Can you transcribe every line exactly and leave the pictures behind?

- - -

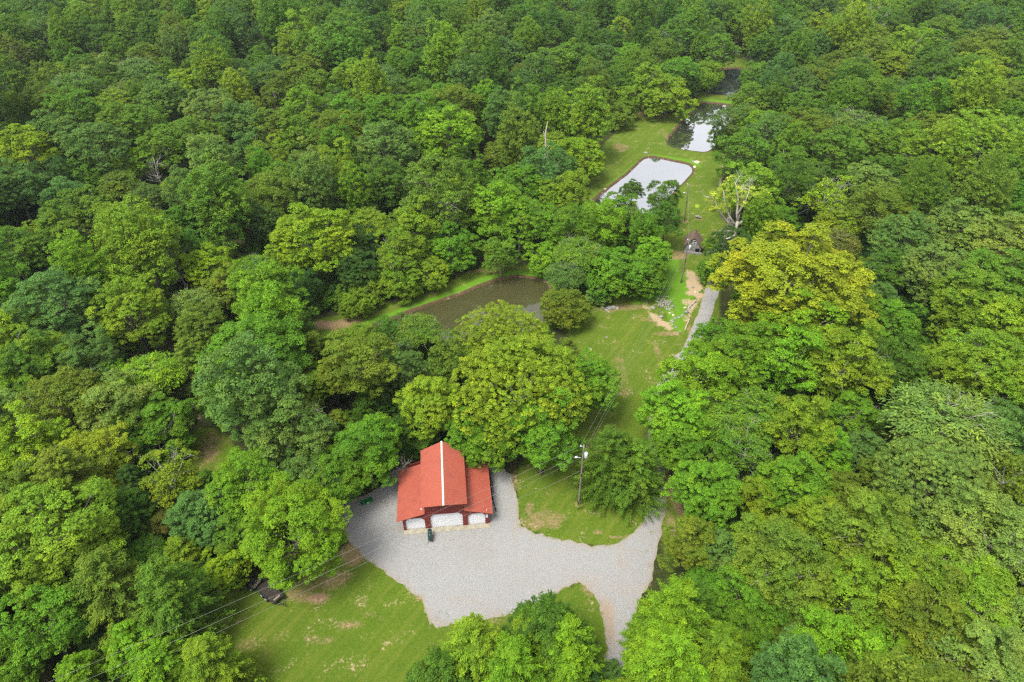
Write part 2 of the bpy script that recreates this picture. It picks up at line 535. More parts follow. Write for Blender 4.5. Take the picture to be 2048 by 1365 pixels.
PW = {k: P2(v) for k, v in PX.items()}
LAWNW = [P2(p) for p in LAWNS]
LUSHW = [P2(p) for p in LUSH]
SANDW = [P2(p) for p in SAND]


def inside(X, Y, poly):
    r = np.zeros(np.shape(X), bool)
    n = len(poly)
    for i in range(n):
        x0, y0 = poly[i]; x1, y1 = poly[(i + 1) % n]
        if y0 == y1: continue
        c = ((y0 > Y) != (y1 > Y)) & (X < (x1 - x0) * (Y - y0) / (y1 - y0) + x0)
        r ^= c
    return r


def blur(a, k, it=2):
    for _ in range(it):
        for ax in (0, 1):
            p = np.pad(a, [(k, k) if i == ax else (0, 0) for i in (0, 1)], mode='edge')
            c = np.cumsum(p, axis=ax)
            c = np.concatenate([np.zeros_like(np.take(c, [0], ax)), c], axis=ax)
            n = a.shape[ax]
            hi = np.take(c, np.arange(2 * k + 1, 2 * k + 1 + n), ax); lo = np.take(c, np.arange(0, n), ax)
            a = (hi - lo) / (2 * k + 1)
    return a


def float_attr(me, name, arr):
    a = me.attributes.new(name, 'FLOAT', 'POINT')
    a.data.foreach_set('value', arr.astype(np.float32).ravel())


def grid_mesh(name, xs, ys, Z, X=None, Y=None):
    X, Y = np.meshgrid(xs, ys)
    nx, ny = len(xs), len(ys)
    co = np.stack([X, Y, Z], -1).reshape(-1, 3).astype(np.float32)
    i = np.arange(ny - 1)[:, None] * nx + np.arange(nx - 1)[None]
    f = np.stack([i, i + 1, i + nx + 1, i + nx], -1).reshape(-1, 4).astype(np.int32)
    return raw_mesh(name, co, f)


def raw_mesh(name, co, f, smooth=True):
    me = bpy.data.meshes.new(name)
    me.vertices.add(len(co)); me.vertices.foreach_set('co', co.astype(np.float32).ravel())
    k = f.shape[1]
    me.loops.add(f.size); me.loops.foreach_set('vertex_index', f.astype(np.int32).ravel())
    me.polygons.add(len(f))
    me.polygons.foreach_set('loop_start', np.arange(0, f.size, k, dtype=np.int32))
    me.polygons.foreach_set('use_smooth', np.full(len(f), smooth))
    me.update(calc_edges=True)
    return me


xs = np.concatenate([np.arange(-1500, -300, 60), np.arange(-300, -80, 8), np.arange(-80, 120, 0.5), np.arange(120, 300, 8), np.arange(300, 1501, 60)])
ys = np.concatenate([np.arange(-400, 20, 20), np.arange(20, 160, 0.5), np.arange(160, 340, 0.9), np.arange(340, 600, 8), np.arange(600, 3001, 100)])
GX, GY = np.meshgrid(xs, ys)
core = (GX > -85) & (GX < 125) & (GY > 15) & (GY < 345)


def polymask(polys, k=1, it=2):
    m = np.zeros(GX.shape)
    for p in polys:
        m[inside(GX, GY, p)] = 1
    return blur(m, k, it)


pond_in = polymask(PW.values(), 2, 2)
lawn_m = polymask(LAWNW, 3, 2)
lush_m = polymask(LUSHW, 1, 2)
sand_m = polymask(SANDW, 1, 1)
dirt_m = np.zeros(GX.shape)
for (px, py, rx, ry, s) in DIRT:
    c = at(px, py); ex = at(px + rx, py); ey = at(px, py - ry)
    a = np.hypot(*(ex - c)[:2]); b = np.hypot(*(ey - c)[:2])
    r = np.hypot((GX - c[0]) / a, (GY - c[1]) / b)
    dirt_m = np.maximum(dirt_m, s * (1 - sstep(0.55, 1.35, r)))
mud_m = np.clip(1 - np.abs(pond_in - 0.32) / 0.35, 0, 1) * 0.95
Z = terrain(GX, GY)
Z = Z + 0.10 * np.sin(GX * 0.21) * np.cos(GY * 0.17) * (1 - 0) * sstep(10, 60, seg_dist(GX, GY, VALLEY))
# grassy dams between the ponds stand a little proud
Z = Z - 1.3 * sstep(0.15, 0.75, pond_in)
gm = grid_mesh('ground', xs, ys, Z)
for nm, a in (('lawn', lawn_m), ('lush', lush_m), ('sand', sand_m), ('dirt', dirt_m), ('mud', mud_m)):
    float_attr(gm, nm, a)
gm.materials.append(ground_mat())
ground = bpy.data.objects.new('ground', gm)
col.objects.link(ground)
tag(ground, 'green lawns, bare dirt patches and dark forest floor', None, None, 'structure')

# water sheets
M_WBROWN = water_mat('muddy_pond_water', (0.060, 0.058, 0.022), 3.2)
M_WCLEAR = water_mat('still_pond_water', (0.05, 0.055, 0.04), 0.64)
M_WDARK = water_mat('dark_pond_water', (0.012, 0.018, 0.012), 0.9)
for k, mt, lb in (('pond_a', M_WBROWN, 'brown muddy pond water'), ('pond_b', M_WCLEAR, 'lower bright pond mirroring the sky'),
                  ('pond_c', M_WCLEAR, 'upper bright pond mirroring sky and dark trees'), ('pond_d', M_WDARK, 'dark shaded pond at the far end')):
    p = PW[k]; c = p.mean(0)
    q = c + (p - c) * (1 + 2.0 / np.maximum(6, np.hypot(*(p - c).T)))[:, None]
    mb = MB()
    mb.add([(x, y, -0.32) for x, y in q], [tuple(range(len(q)))])
    o = mb.build('pond_water', mt)
    tag(o, lb, None, None, 'structure')


# gravel sheets
def dense(poly, step, amp, seed, closed=True):
    """round the corners (Chaikin), then resample with a little raggedness"""
    rng = np.random.RandomState(seed)
    q = np.array(poly)
    for _ in range(2):
        a = q; b = np.roll(q, -1, 0)
        if closed:
            q = np.stack([a * .75 + b * .25, a * .25 + b * .75], 1).reshape(-1, 2)
        else:
            m = np.stack([a * .75 + b * .25, a * .25 + b * .75], 1)[:-1].reshape(-1, 2)
            q = np.concatenate([q[:1], m, q[-1:]])
    out = []
    n = len(q)
    for i in range(n if closed else n - 1):
        p1, p2 = q[i], q[(i + 1) % n]
        k = max(1, int(np.hypot(*(p2 - p1)) / step))
        for j in range(k): out.append(p1 + (p2 - p1) * j / k + rng.normal(0, amp, 2))
    return np.array(out)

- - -

• CORRECT ANSWER:
Write part 2 of the bpy script that recreates this picture. It picks up at line 535. More parts follow. Write for Blender 4.5. Take the picture to be 2048 by 1365 pixels.
PW = {k: P2(v) for k, v in PX.items()}
LAWNW = [P2(p) for p in LAWNS]
LUSHW = [P2(p) for p in LUSH]
SANDW = [P2(p) for p in SAND]


def inside(X, Y, poly):
    r = np.zeros(np.shape(X), bool)
    n = len(poly)
    for i in range(n):
        x0, y0 = poly[i]; x1, y1 = poly[(i + 1) % n]
        if y0 == y1: continue
        c = ((y0 > Y) != (y1 > Y)) & (X < (x1 - x0) * (Y - y0) / (y1 - y0) + x0)
        r ^= c
    return r


def blur(a, k, it=2):
    for _ in range(it):
        for ax in (0, 1):
            p = np.pad(a, [(k, k) if i == ax else (0, 0) for i in (0, 1)], mode='edge')
            c = np.cumsum(p, axis=ax)
            c = np.concatenate([np.zeros_like(np.take(c, [0], ax)), c], axis=ax)
            n = a.shape[ax]
            hi = np.take(c, np.arange(2 * k + 1, 2 * k + 1 + n), ax); lo = np.take(c, np.arange(0, n), ax)
            a = (hi - lo) / (2 * k + 1)
    return a


def float_attr(me, name, arr):
    a = me.attributes.new(name, 'FLOAT', 'POINT')
    a.data.foreach_set('value', arr.astype(np.float32).ravel())


def grid_mesh(name, xs, ys, Z, X=None, Y=None):
    X, Y = np.meshgrid(xs, ys)
    nx, ny = len(xs), len(ys)
    co = np.stack([X, Y, Z], -1).reshape(-1, 3).astype(np.float32)
    i = np.arange(ny - 1)[:, None] * nx + np.arange(nx - 1)[None]
    f = np.stack([i, i + 1, i + nx + 1, i + nx], -1).reshape(-1, 4).astype(np.int32)
    return raw_mesh(name, co, f)


def raw_mesh(name, co, f, smooth=True):
    me = bpy.data.meshes.new(name)
    me.vertices.add(len(co)); me.vertices.foreach_set('co', co.astype(np.float32).ravel())
    k = f.shape[1]
    me.loops.add(f.size); me.loops.foreach_set('vertex_index', f.astype(np.int32).ravel())
    me.polygons.add(len(f))
    me.polygons.foreach_set('loop_start', np.arange(0, f.size, k, dtype=np.int32))
    me.polygons.foreach_set('use_smooth', np.full(len(f), smooth))
    me.update(calc_edges=True)
    return me


xs = np.concatenate([np.arange(-1500, -300, 60), np.arange(-300, -80, 8), np.arange(-80, 120, 0.5), np.arange(120, 300, 8), np.arange(300, 1501, 60)])
ys = np.concatenate([np.arange(-400, 20, 20), np.arange(20, 160, 0.5), np.arange(160, 340, 0.9), np.arange(340, 600, 8), np.arange(600, 3001, 100)])
GX, GY = np.meshgrid(xs, ys)
core = (GX > -85) & (GX < 125) & (GY > 15) & (GY < 345)


def polymask(polys, k=1, it=2):
    m = np.zeros(GX.shape)
    for p in polys:
        m[inside(GX, GY, p)] = 1
    return blur(m, k, it)


pond_in = polymask(PW.values(), 2, 2)
lawn_m = polymask(LAWNW, 3, 2)
lush_m = polymask(LUSHW, 1, 2)
sand_m = polymask(SANDW, 1, 1)
dirt_m = np.zeros(GX.shape)
for (px, py, rx, ry, s) in DIRT:
    c = at(px, py); ex = at(px + rx, py); ey = at(px, py - ry)
    a = np.hypot(*(ex - c)[:2]); b = np.hypot(*(ey - c)[:2])
    r = np.hypot((GX - c[0]) / a, (GY - c[1]) / b)
    dirt_m = np.maximum(dirt_m, s * (1 - sstep(0.55, 1.35, r)))
mud_m = np.clip(1 - np.abs(pond_in - 0.32) / 0.35, 0, 1) * 0.95
Z = terrain(GX, GY)
Z = Z + 0.10 * np.sin(GX * 0.21) * np.cos(GY * 0.17) * (1 - 0) * sstep(10, 60, seg_dist(GX, GY, VALLEY))
# grassy dams between the ponds stand a little proud
Z = Z - 1.3 * sstep(0.15, 0.75, pond_in)
gm = grid_mesh('ground', xs, ys, Z)
for nm, a in (('lawn', lawn_m), ('lush', lush_m), ('sand', sand_m), ('dirt', dirt_m), ('mud', mud_m)):
    float_attr(gm, nm, a)
gm.materials.append(ground_mat())
ground = bpy.data.objects.new('ground', gm)
col.objects.link(ground)
tag(ground, 'green lawns, bare dirt patches and dark forest floor', None, None, 'structure')

# water sheets
M_WBROWN = water_mat('muddy_pond_water', (0.060, 0.058, 0.022), 3.2)
M_WCLEAR = water_mat('still_pond_water', (0.05, 0.055, 0.04), 0.64)
M_WDARK = water_mat('dark_pond_water', (0.012, 0.018, 0.012), 0.9)
for k, mt, lb in (('pond_a', M_WBROWN, 'brown muddy pond water'), ('pond_b', M_WCLEAR, 'lower bright pond mirroring the sky'),
                  ('pond_c', M_WCLEAR, 'upper bright pond mirroring sky and dark trees'), ('pond_d', M_WDARK, 'dark shaded pond at the far end')):
    p = PW[k]; c = p.mean(0)
    q = c + (p - c) * (1 + 2.0 / np.maximum(6, np.hypot(*(p - c).T)))[:, None]
    mb = MB()
    mb.add([(x, y, -0.32) for x, y in q], [tuple(range(len(q)))])
    o = mb.build('pond_water', mt)
    tag(o, lb, None, None, 'structure')


# gravel sheets
def dense(poly, step, amp, seed, closed=True):
    """round the corners (Chaikin), then resample with a little raggedness"""
    rng = np.random.RandomState(seed)
    q = np.array(poly)
    for _ in range(2):
        a = q; b = np.roll(q, -1, 0)
        if closed:
            q = np.stack([a * .75 + b * .25, a * .25 + b * .75], 1).reshape(-1, 2)
        else:
            m = np.stack([a * .75 + b * .25, a * .25 + b * .75], 1)[:-1].reshape(-1, 2)
            q = np.concatenate([q[:1], m, q[-1:]])
    out = []
    n = len(q)
    for i in range(n if closed else n - 1):
        p1, p2 = q[i], q[(i + 1) % n]
        k = max(1, int(np.hypot(*(p2 - p1)) / step))
        for j in range(k): out.append(p1 + (p2 - p1) * j / k + rng.normal(0, amp, 2))
    return np.array(out)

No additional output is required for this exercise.